(Items from a dataset)
==============================

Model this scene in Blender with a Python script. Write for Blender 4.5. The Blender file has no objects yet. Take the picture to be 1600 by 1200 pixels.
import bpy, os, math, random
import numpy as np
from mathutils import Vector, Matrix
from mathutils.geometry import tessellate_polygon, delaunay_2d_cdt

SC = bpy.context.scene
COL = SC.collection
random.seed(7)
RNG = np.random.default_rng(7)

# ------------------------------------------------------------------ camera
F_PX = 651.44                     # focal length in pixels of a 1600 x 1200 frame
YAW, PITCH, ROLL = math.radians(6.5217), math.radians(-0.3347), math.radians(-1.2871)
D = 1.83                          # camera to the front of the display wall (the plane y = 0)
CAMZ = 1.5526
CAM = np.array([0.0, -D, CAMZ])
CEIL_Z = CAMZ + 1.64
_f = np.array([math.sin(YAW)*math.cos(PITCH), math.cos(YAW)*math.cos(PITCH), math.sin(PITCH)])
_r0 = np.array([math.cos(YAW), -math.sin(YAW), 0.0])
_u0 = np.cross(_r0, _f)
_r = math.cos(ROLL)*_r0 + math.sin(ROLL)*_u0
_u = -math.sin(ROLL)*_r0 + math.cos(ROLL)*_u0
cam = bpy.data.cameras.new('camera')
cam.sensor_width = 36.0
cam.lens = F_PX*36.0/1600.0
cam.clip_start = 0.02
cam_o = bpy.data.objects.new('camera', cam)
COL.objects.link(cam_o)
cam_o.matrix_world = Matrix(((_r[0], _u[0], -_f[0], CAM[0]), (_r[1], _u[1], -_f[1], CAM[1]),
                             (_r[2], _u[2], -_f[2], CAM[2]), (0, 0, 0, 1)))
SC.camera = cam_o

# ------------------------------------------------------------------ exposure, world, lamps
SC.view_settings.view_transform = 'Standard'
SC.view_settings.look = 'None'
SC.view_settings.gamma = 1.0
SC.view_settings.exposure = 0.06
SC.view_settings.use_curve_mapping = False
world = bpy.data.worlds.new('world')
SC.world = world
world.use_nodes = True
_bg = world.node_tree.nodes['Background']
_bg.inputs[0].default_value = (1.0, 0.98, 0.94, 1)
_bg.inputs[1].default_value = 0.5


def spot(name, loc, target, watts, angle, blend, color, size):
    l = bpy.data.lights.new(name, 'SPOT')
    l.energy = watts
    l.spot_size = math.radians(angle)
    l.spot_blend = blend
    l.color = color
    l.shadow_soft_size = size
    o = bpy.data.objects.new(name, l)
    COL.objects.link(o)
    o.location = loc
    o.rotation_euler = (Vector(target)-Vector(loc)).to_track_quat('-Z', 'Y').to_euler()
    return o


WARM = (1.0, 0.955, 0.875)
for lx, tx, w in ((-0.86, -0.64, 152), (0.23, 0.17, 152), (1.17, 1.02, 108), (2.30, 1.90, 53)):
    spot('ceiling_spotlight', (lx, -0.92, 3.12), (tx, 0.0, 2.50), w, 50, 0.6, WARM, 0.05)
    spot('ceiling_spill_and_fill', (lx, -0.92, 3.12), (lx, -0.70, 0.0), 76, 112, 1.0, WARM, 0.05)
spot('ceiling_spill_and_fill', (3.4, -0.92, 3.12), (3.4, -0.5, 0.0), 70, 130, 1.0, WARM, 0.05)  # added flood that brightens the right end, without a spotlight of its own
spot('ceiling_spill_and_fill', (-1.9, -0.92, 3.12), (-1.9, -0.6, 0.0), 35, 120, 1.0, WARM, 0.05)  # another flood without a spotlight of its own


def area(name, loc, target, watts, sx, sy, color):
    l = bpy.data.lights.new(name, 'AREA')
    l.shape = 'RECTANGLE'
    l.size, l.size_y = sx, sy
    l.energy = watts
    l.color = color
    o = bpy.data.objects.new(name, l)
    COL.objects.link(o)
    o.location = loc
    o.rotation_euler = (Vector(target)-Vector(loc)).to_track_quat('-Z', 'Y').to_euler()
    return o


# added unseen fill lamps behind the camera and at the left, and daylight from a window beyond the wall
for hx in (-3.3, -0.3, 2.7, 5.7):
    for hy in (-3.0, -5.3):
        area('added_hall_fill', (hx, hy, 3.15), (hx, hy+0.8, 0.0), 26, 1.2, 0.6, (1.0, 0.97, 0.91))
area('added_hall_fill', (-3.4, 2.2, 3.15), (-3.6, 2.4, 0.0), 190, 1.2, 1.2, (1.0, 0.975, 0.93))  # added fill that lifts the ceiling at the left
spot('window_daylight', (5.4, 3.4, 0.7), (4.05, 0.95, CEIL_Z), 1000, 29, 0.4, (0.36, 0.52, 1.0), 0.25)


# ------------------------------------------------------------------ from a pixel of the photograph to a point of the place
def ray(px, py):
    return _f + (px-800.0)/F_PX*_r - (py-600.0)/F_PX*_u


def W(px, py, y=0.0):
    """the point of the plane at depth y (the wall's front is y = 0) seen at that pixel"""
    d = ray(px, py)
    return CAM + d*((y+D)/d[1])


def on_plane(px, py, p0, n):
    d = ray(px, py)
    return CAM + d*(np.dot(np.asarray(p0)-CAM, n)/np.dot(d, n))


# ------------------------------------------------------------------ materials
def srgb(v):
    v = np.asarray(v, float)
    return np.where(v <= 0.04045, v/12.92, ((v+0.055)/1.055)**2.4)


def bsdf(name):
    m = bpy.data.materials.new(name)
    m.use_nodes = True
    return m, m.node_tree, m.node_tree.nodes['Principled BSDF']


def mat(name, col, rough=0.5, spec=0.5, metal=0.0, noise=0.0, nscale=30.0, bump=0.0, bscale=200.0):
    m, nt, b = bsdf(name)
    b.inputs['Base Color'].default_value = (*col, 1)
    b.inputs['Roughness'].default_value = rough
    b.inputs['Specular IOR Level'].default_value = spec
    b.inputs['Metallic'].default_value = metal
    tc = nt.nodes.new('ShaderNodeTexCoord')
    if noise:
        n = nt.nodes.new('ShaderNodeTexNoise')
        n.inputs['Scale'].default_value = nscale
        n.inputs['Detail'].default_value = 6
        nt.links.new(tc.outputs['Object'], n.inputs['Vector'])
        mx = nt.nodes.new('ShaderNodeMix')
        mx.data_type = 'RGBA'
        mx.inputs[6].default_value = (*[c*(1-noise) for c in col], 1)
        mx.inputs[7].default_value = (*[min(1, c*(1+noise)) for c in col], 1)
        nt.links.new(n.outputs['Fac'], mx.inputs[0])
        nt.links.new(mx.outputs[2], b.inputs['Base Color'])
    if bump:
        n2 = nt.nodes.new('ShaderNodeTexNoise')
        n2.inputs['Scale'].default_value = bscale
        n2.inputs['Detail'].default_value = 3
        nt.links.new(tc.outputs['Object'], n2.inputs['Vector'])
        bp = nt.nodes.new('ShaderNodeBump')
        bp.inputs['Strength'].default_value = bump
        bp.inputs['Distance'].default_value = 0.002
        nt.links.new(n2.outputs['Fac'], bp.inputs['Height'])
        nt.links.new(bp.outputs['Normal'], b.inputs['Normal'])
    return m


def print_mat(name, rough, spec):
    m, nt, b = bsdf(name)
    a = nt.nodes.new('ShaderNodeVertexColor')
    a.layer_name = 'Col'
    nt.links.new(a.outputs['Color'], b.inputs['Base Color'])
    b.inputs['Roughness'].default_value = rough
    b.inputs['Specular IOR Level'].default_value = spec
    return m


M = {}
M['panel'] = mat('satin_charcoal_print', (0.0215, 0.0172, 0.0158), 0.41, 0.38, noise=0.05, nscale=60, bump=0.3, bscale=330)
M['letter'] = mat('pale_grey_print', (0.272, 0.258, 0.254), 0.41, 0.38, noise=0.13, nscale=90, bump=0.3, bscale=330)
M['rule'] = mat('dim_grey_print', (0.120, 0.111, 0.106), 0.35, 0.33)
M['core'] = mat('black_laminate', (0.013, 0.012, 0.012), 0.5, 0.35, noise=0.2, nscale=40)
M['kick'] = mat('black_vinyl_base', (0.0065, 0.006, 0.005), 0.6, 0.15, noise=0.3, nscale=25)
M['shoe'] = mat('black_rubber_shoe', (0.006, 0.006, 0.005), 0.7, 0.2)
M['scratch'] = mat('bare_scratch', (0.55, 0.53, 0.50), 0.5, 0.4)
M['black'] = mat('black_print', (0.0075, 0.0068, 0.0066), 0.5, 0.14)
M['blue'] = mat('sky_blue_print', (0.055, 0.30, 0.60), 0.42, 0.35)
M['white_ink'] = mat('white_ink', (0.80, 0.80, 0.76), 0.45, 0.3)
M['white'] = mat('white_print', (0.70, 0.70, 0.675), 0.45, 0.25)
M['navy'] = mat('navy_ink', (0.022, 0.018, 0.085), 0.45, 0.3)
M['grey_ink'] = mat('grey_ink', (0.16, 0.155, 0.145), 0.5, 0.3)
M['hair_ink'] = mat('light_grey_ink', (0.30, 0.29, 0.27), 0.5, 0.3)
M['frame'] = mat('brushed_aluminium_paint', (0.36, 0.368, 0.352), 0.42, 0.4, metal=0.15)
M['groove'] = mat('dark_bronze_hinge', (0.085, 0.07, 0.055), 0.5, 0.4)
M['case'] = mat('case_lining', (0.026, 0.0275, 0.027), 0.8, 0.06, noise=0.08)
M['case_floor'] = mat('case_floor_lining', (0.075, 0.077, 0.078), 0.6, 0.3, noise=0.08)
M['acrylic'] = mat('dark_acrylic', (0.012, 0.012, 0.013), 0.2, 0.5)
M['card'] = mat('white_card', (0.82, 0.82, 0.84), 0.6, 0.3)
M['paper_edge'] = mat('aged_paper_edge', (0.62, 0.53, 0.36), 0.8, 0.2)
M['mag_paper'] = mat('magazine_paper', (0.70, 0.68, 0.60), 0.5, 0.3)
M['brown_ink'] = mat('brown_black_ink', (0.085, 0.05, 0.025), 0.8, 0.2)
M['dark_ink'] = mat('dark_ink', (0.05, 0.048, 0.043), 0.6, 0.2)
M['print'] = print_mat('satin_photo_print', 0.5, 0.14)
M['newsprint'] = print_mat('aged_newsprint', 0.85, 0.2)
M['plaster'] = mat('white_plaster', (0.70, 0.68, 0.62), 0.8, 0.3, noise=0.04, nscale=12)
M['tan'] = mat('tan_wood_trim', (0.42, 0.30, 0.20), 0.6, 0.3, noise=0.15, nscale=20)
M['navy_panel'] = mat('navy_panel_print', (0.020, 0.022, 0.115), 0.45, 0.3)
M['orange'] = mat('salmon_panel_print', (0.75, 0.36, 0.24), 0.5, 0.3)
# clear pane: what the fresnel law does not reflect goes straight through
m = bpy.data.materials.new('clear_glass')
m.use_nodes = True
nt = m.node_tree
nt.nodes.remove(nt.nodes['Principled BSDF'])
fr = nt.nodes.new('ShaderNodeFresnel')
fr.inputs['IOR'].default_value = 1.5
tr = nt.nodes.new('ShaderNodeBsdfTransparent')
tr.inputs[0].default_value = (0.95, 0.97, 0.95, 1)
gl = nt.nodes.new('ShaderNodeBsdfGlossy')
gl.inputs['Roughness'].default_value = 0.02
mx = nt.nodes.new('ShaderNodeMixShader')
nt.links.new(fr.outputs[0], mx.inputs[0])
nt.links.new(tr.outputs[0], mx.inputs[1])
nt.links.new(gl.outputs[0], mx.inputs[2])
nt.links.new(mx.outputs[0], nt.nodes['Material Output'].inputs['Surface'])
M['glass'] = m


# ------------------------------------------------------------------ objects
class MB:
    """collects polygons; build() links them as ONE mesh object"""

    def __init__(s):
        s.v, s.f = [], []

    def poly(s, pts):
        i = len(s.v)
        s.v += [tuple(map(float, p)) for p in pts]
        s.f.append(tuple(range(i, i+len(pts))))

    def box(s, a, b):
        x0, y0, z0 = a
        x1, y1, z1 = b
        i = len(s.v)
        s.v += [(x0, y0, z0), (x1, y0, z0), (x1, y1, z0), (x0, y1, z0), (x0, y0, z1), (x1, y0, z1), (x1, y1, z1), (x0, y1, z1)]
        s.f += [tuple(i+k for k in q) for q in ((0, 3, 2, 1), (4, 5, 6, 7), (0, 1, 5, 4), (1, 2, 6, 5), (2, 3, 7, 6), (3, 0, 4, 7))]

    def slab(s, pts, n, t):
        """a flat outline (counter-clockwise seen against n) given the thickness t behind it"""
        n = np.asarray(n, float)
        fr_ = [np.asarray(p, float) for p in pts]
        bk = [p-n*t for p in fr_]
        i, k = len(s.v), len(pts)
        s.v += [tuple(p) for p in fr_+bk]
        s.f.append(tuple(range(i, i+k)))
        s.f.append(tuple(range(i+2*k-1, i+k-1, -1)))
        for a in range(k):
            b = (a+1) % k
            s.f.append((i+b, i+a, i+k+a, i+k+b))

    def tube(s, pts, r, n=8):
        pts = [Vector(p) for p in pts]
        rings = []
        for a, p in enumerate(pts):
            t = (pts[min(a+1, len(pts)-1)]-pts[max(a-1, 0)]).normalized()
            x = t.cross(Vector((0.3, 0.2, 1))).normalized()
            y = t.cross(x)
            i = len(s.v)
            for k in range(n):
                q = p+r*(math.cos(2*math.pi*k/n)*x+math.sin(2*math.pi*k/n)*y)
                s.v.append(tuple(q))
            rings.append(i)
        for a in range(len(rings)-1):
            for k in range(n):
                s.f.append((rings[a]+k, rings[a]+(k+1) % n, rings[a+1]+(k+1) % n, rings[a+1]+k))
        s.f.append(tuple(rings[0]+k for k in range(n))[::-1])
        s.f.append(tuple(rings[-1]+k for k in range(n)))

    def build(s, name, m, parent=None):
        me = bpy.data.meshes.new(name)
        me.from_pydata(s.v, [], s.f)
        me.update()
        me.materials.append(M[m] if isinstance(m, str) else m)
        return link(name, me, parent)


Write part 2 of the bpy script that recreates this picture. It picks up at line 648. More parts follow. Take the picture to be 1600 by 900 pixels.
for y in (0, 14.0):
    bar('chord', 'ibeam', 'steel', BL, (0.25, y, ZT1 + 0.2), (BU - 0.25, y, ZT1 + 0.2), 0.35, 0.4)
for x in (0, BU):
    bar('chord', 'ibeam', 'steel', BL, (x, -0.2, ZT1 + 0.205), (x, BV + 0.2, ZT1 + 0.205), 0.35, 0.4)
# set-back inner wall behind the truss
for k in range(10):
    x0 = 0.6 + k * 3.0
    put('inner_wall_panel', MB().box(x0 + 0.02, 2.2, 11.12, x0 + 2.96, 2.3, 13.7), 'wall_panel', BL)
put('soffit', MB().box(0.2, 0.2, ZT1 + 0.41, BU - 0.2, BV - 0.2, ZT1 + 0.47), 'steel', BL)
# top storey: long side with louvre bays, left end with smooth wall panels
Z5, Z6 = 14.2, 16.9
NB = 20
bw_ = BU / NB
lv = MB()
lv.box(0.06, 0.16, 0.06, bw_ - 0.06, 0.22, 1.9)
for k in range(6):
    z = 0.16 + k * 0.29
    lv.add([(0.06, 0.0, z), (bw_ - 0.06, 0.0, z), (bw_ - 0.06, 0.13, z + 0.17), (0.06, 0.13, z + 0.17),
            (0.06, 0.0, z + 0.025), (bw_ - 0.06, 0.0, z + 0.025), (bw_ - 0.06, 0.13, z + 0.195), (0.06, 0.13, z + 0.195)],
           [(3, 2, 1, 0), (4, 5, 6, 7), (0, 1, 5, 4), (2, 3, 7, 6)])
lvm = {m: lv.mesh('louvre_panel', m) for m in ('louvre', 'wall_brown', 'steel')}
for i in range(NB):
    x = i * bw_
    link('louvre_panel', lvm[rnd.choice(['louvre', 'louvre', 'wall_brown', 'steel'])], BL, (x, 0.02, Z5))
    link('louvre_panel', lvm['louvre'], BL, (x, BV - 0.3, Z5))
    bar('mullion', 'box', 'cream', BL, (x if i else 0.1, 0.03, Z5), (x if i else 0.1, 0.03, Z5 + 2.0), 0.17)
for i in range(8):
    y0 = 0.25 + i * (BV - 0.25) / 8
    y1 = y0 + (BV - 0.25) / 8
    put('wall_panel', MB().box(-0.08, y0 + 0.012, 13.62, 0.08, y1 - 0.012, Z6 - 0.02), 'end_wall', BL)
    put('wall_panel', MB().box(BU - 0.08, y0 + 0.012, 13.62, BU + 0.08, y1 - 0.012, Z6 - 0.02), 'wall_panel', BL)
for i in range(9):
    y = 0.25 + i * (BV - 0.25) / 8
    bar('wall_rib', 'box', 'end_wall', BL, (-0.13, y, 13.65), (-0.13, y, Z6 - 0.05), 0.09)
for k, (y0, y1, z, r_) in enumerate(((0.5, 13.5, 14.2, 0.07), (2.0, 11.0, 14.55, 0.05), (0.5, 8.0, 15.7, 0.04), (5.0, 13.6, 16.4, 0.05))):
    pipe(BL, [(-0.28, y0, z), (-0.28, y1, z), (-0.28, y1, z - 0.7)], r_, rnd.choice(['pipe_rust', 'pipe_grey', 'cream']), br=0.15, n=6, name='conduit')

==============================

EXERCISE –
Pull every line holding "objects" out of the records.

ANSWER TO THE EXERCISE –
Model this scene in Blender with a Python script. Write for Blender 4.5. The Blender file has no objects yet. Take the picture to be 1600 by 1200 pixels.
cam_o = bpy.data.objects.new('camera', cam)
COL.objects.link(cam_o)
    o = bpy.data.objects.new(name, l)
    COL.objects.link(o)
    o = bpy.data.objects.new(name, l)
    COL.objects.link(o)
# ------------------------------------------------------------------ objects